Problem details: Identify each line containing the word "picture" and copy it.

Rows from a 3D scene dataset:
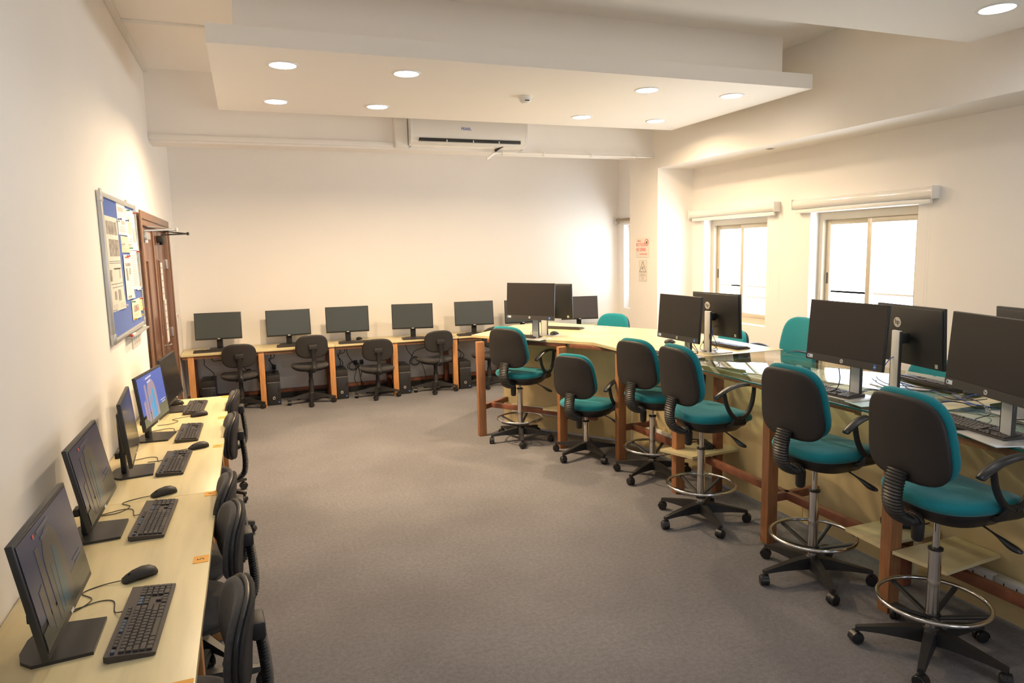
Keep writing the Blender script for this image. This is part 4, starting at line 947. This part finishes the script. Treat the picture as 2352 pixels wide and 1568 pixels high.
def black_chair(label, x, y, head, Sh, rot0, group, back=.0):
    t = thing('office_chair', label, 'chair', (x, y, 0), R(head), group)
    star_base(t, R(rot0-head), Rb=.28)
    part('gas_column', MB().lathe([(.032, .12), (.030, Sh-.21), (.024, Sh-.20), (.024, Sh-.09)], 20), BLACKM, t)
    part('mechanism', MB().box(-.09, .08, -.06, .06, Sh-.10, Sh-.065, .008), BLACKP, t)
    rings = []
    for z, ins in ((Sh-.085, .12), (Sh-.075, .06), (Sh-.05, .012), (Sh-.035, .0), (Sh-.018, .006), (Sh-.005, .03), (Sh, .09), (Sh+.001, .15)):
        rings.append([(.02+u, v, z-(.025*max(0, u/.22)**3)+.012*(v/.23)**2) for u, v in superell(.215-ins, .225-ins, 36, 2.6)])
    part('seat_cushion', MB().loft(rings), GREYFAB, t, smooth=70)
    part('seat_rim', MB().loft([[(.02+u, v, z-(.025*max(0, u/.22)**3)+.012*(v/.23)**2) for u, v in superell(.217-i_, .227-i_, 36, 2.6)] for z, i_ in ((Sh-.082, .055), (Sh-.066, .02), (Sh-.050, .008), (Sh-.046, .012))], caps=False), BLACKP, t, smooth=60)
    zc = Sh+.235; xc = -.215+back; tl = R(6)
    part('back_shell', back_pad(zc, xc, .385, .285, -.022, .002, .03, tl, .035, e=2.9), BLACKM, t, smooth=70)
    part('back_rim', back_pad(zc, xc, .392, .292, -.004, .012, .03, tl, .035, e=2.9, inset=.003), BLACKS, t, smooth=70)
    part('back_cushion', back_pad(zc+.001, xc, .378, .278, .008, .040, .03, tl, .035, e=2.9, inset=.012), GREYFAB, t, smooth=70)
    part('back_bracket', MB().box(xc-.062, xc-.018, -.052, .052, zc-.03, zc+.03, .010), BLACKM, t)
    bellows(t, [(xc-.045, 0, zc-.01), (xc-.055, 0, zc-.10), (xc-.058, 0, zc-.20), (xc-.04, 0, zc-.27), (xc+.03, 0, zc-.31), (xc+.07, 0, zc-.315)], .055, .034)
    part('spine_bracket', MB().box(xc+.05, -.04, -.024, .024, zc-.33, zc-.30, .005), BLACKP, t)
    part('lever', MB().tube([(0, -.05, Sh-.085), (.01, -.15, Sh-.088), (.01, -.24, Sh-.080)], [.005, .005, .008], 8), BLACKP, t)
    return t
GA = 'dark grey office chairs along the left wall desk'
black_chair('farthest grey office chair at the left desk', -.37, 5.62, 178, .455, 36, GA)
black_chair('grey office chair at left desk, second from the far end, with curved sleeve', -.37, 4.80, 182, .45, 0, GA)
black_chair('grey office chair pushed close to the left desk, middle of the row', -.365, 3.40, 180, .46, 20, GA)
black_chair('grey office chair at left desk beside number 5 sticker, seat showing', -.33, 2.98, 186, .45, 8, GA)
black_chair('nearest grey office chair at the bottom left of the picture', -.30, 2.22, 184, .45, 30, GA)
GC = 'dark grey office chairs along the back wall desk'
black_chair('grey office chair at the back desk by the left corner', -.165, 8.98, 92, .44, 40, GC)
black_chair('raised grey office chair at the back desk, second from the left', .655, 8.92, 96, .50, 48, GC)
black_chair('lower grey office chair at the back desk, third from the left', 1.49, 8.93, 86, .40, 38, GC)
black_chair('grey office chair at the back desk, fourth from the left', 2.265, 8.93, 93, .455, 36, GC)
black_chair('grey office chair at the back desk partly behind the bench leg', 3.02, 8.92, 100, .46, 30, GC)

# ------------------------------------------------------------------ tower computers under the back desk
GP = 'black tower computers under the back desk'
def tower(label, x, y, h_=.375, w_=.158, d_=.38):
    t = thing('tower_computer', label, 'computer', (x, y, 0), 0, GP)
    part('case', MB().box(0, w_, .012, d_, 0, h_, .004), BLACKS, t)
    part('front_panel', MB().box(0, w_, 0, .0125, .004, h_*.76, .003), BLACKP, t)
    part('drive_bay_panel', MB().box(0, w_, 0, .0125, h_*.775, h_-.002, .003), BLACKM, t)
    part('trim_line', MB().box(.006, w_-.004, -.001, .001, h_*.762, h_*.772), STEEL, t)
    part('round_badge', MB().torus(.014, .0022, 0, 20, 6, Matrix.Translation((w_*.48, -.001, h_*.24)) @ Matrix.Rotation(R(90), 4, 'X')), LOGO, t)
    part('blue_sticker', MB().box(w_-.034, w_-.016, -.0012, 0, .028, .046), BLUES, t, label='small blue sticker')
    part('power_button', MB().box(w_-.03, w_-.012, -.0015, 0, h_*.45, h_*.62, .0006), GREYD, t)
tower('tower computer under the back desk in the left corner', -.61, 9.02, .36)
tower('tower computer beside the second back desk leg', .13, 8.96)
tower('tower computer beside the third back desk leg', .955, 8.95)
tower('tower computer beside the fourth back desk leg', 1.76, 8.90)
tower('tower computer beside the fifth back desk leg', 2.58, 8.86)

# sockets on the back wall
def socket(label, x, z, plugs):
    t = thing('wall_socket', label, 'socket', (x, YB, z), 0, 'sockets on the wall under the back desk')
    part('plate', MB().box(-.075, .075, -.012, 0, -.045, .045, .003), WHITE, t)
    for px in plugs:
        pl = part('plug', MB().box(px-.024, px+.024, -.055, -.012, -.03, .028, .007), BLACKS, t)
        part('flex', MB().tube(cat([(px, -.04, -.03), (px, -.05, -.12), (px-.03, -.08, -.22), (px+.02, -.05, -.33+.02)]), .004, 6), BLACKC, pl)
socket('wall socket with two black plugs under the back desk', 1.315, .40, (-.04, .04))
socket('wall socket with one black plug behind the second tower', .26, .42, (-.02,))
socket('empty wall socket under the back desk behind the second chair', .42, .44, ())

# ------------------------------------------------------------------ cables
def cable(name, label, pts, r, m_, cat_='cable', group=None, k=6):
    return tag(part(name, MB().tube([tuple(p) for p in cat(pts, k)], r, 6), m_, None, smooth=80), label, cat_, group)
Z = DZT+.0025
GCB = 'keyboard and mouse cables on the left wall desk'
def desk_cables(x, y, mx, my, who):
    # from keyboard back edge and mouse nose to behind the monitor
    cable('mouse_cable', 'thin black cable from the mouse ' + who, [(mx-.058, my-.02, Z+.006), (mx-.12, my-.02, Z), (mx-.17, my-.06, Z), (mx-.13, my-.12, Z), (mx-.17, my-.19, Z), (mx-.25, my-.20, Z)], .0018, BLACKC, group=GCB)
    cable('keyboard_cable', 'thin black cable from the keyboard ' + who, [(x-.068, y+.07, Z+.01), (x-.095, y+.10, Z), (x-.11, y+.18, Z), (x-.15, y+.20, Z), (x-.20, y+.18, Z), (x-.26, y+.15, Z)], .0018, BLACKC, group=GCB)
for (x, y), (mx, my), who in (((-.378, 2.33), (-.43, 2.675), 'nearest the camera on the left desk'), ((-.447, 3.26), (-.445, 3.61), 'by number 4 sticker on the left desk'), ((-.443, 4.135), (-.34, 4.43), 'in the middle of the left desk'), ((-.417, 4.83), (-.39, 5.355), 'before the blue screen on the left desk'), ((-.43, 5.637), (-.585, 5.84), 'at the far end of the left desk')):
    desk_cables(x, y, mx, my, who)
# cables on the bench
ZB = BZ+.004
wav = lambda L, z=.0: [(x, y, ZB+z+.004*(q % 2)) for q, (x, y) in enumerate(L)]
blue = [wav([(3.66, 3.10), (3.61, 2.97), (3.58, 2.82), (3.62, 2.70), (3.52, 2.56), (3.44, 2.41)]),
        [(3.57, 3.02, BZ+.05)]+wav([(3.53, 2.90), (3.42, 2.74), (3.36, 2.64)], .006),
        [(3.50, 2.93, 1.20), (3.47, 2.96, 1.17), (3.44, 2.97, 1.13), (3.42, 2.96, 1.10)],
        wav([(3.28, 2.51), (3.38, 2.53), (3.44, 2.45), (3.45, 2.34), (3.48, 2.24)], .004),
        wav([(3.50, 2.54), (3.63, 2.57), (3.74, 2.53), (3.75, 2.43)], .004)]
for k, p in enumerate(blue): cable('network_cable', ['blue network cable looping across the maple strip to the nearest screen', 'blue network cable lying along the glass bench middle', 'blue network cable dropping from the computer seen from behind', 'blue network cable arching from the maple strip towards the nearest screen', 'short blue network cable near the mouse behind the nearest screen'][k], p, .0028, BLUECAB, group='blue network cables on the glass bench')
blk = [wav([(3.64, 3.20), (3.55, 3.10), (3.50, 2.98), (3.54, 2.86), (3.60, 2.69), (3.54, 2.54), (3.51, 2.45)], .008),
       wav([(3.55, 3.15), (3.42, 2.96), (3.45, 2.84), (3.49, 2.70), (3.44, 2.56), (3.49, 2.47), (3.60, 2.47)], .010),
       wav([(3.33, 2.53), (3.40, 2.48), (3.38, 2.37), (3.43, 2.32), (3.54, 2.29)], .008),
       [(3.02, 2.90, 1.16), (3.04, 2.91, 1.10), (3.05, 2.93, 1.05), (3.07, 2.97, ZB+.02), (3.08, 3.0, ZB+.018)],
       wav([(3.52, 2.55), (3.47, 2.42), (3.31, 2.25), (3.16, 2.20), (3.10, 2.19)], .012),
       wav([(3.70, 2.35), (3.42, 2.25), (3.31, 2.16), (3.37, 2.10)], .004)]
for k, p in enumerate(blk): cable('power_cable', ['black cable crossing from the middle computer to the nearest screen', 'black cable on the far side of the tangle on the glass bench', 'black cable winding over the maple strip of the bench', 'short black cable falling from the large middle screen to its keyboard', 'short black cable curling beside the nearest keyboard', 'black cable looping down from the nearest screen'][k], p, .0025, BLACKC, group='black cables tangled on the glass bench')
for (cx, cy, n_, who) in ((2.60, 6.18, 3, 'at the far bench computers'), (3.16, 4.50, 3, 'at the computer before the first window'), (3.42, 4.60, 3, 'under the computer seen against the first window')):
    for q in range(n_):
        random.seed(hash((round(cx*100), q)) % 1000)
        a = random.uniform(0, 6.28)
        cable('stand_cable', ['widest cable loop round the stand ', 'middle cable loop round the stand ', 'innermost cable loop round the stand '][q] + who, [(cx, cy, BZ+.19), (cx+.05*math.cos(a), cy+.05*math.sin(a), BZ+.10), (cx+.07*math.cos(a+1), cy+.07*math.sin(a+1), BZ+.03), (cx+.05*math.cos(a+2), cy+.05*math.sin(a+2), BZ+.012), (cx+.10*math.cos(a+.5), cy+.10*math.sin(a+.5), ZB), (cx+.14*math.cos(a), cy+.14*math.sin(a), ZB)], .0024, BLACKC, group='cables round the silver stands ' + who)
cable('network_cable', 'blue network cable bundle at the back of the computer before the first window', [(3.53, 4.62, 1.20), (3.46, 4.60, 1.20), (3.42, 4.56, 1.16), (3.40, 4.54, 1.11)], .0035, BLUECAB)
# cables hanging under the back desk to the towers
for k, (x0, z0, x1, y1, z1) in enumerate(((-.60, .69, -.50, 9.2, .36), (-.50, .69, -.20, 9.2, .45), (.22, .69, .20, 9.2, .37), (.18, .69, .22, 9.2, .37), (1.04, .69, 1.06, 9.2, .37), (1.10, .69, 1.03, 9.2, .37), (2.22, .69, 1.93, 9.1, .32), (2.60, .69, 2.68, 9.1, .38), (2.66, .69, 2.66, 9.15, .38))):
    cable('computer_cable', ['black cable dropping to the corner tower', 'black cable sagging beside the corner chair', 'straighter black cable dropping to the second tower', 'bowed black cable dropping to the second tower', 'left black cable dropping to the third tower', 'right black cable dropping to the third tower', 'black cable curving to the fourth tower', 'left black cable dropping to the fifth tower', 'right black cable dropping to the fifth tower'][k],
          [(x0, 9.25, z0), (x0+.03, 9.26, z0-.12), (.5*(x0+x1)-.02, 9.24, .5*(z0+z1)), (x1+.03, y1, z1+.06), (x1, y1, z1)], .0045, BLACKC, group='cables under the back desk, pair %d' % (k//2))
for k, (x0, x1) in enumerate(((-.19, .06), (1.15, 1.32), (1.95, 2.2))):
    pts = [(x0, 9.28, .66), (x0+.02, 9.28, .52)]; xc = (x0+x1)/2
    for i in range(15): a = i*.95; pts.append((xc+(.035+.004*i)*math.cos(a), 9.29+.003*i, .36+(.07-.002*i)*math.sin(a)))
    pts += [(x1, 9.3, .22), (x1+.02, 9.3, .03)]
    cable('looped_cable', ['coiled black cable behind the corner chair', 'coiled black cable behind the third tower', 'coiled black cable behind the fourth chair'][k], pts, .004, BLACKC)
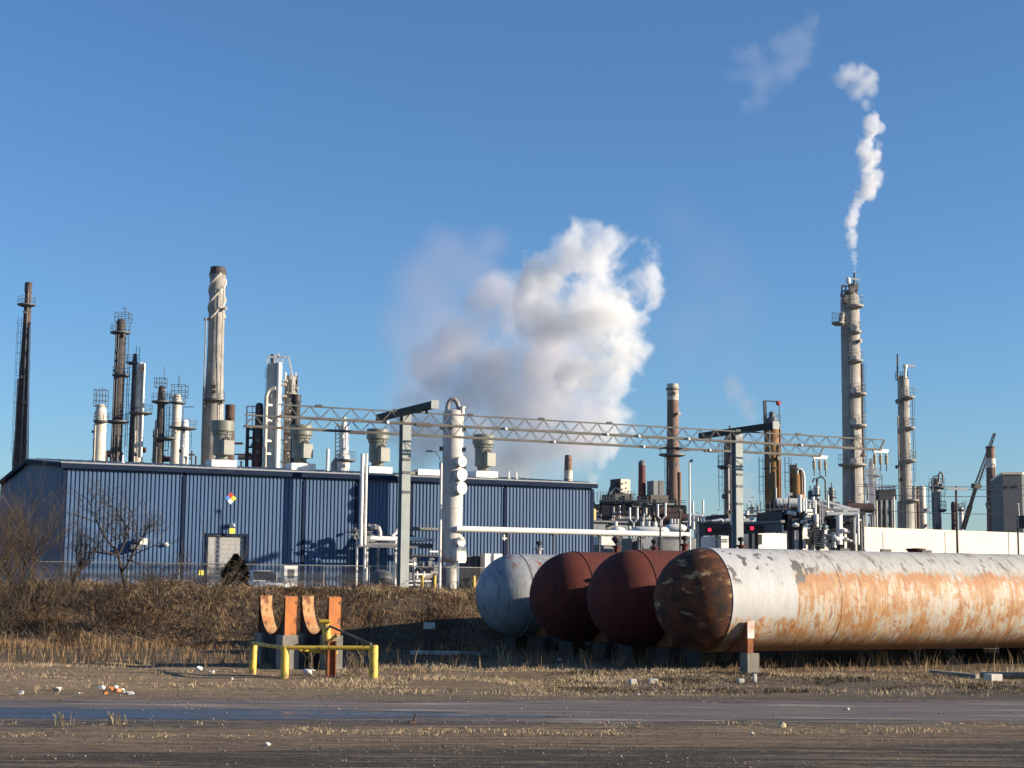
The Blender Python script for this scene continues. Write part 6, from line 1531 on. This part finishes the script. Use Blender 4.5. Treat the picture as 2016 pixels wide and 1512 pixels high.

Exercise solution:
Keep writing the Blender script for this image. This is part 4, starting at line 947. This part finishes the script. Treat the picture as 2352 pixels wide and 1568 pixels high.
black_chair('nearest grey office chair at the bottom left of the picture', -.30, 2.22, 184, .45, 30, GA)
The Blender Python script for this scene continues. Write part 6, from line 1531 on. This part finishes the script. Use Blender 4.5. Treat the picture as 2016 pixels wide and 1512 pixels high.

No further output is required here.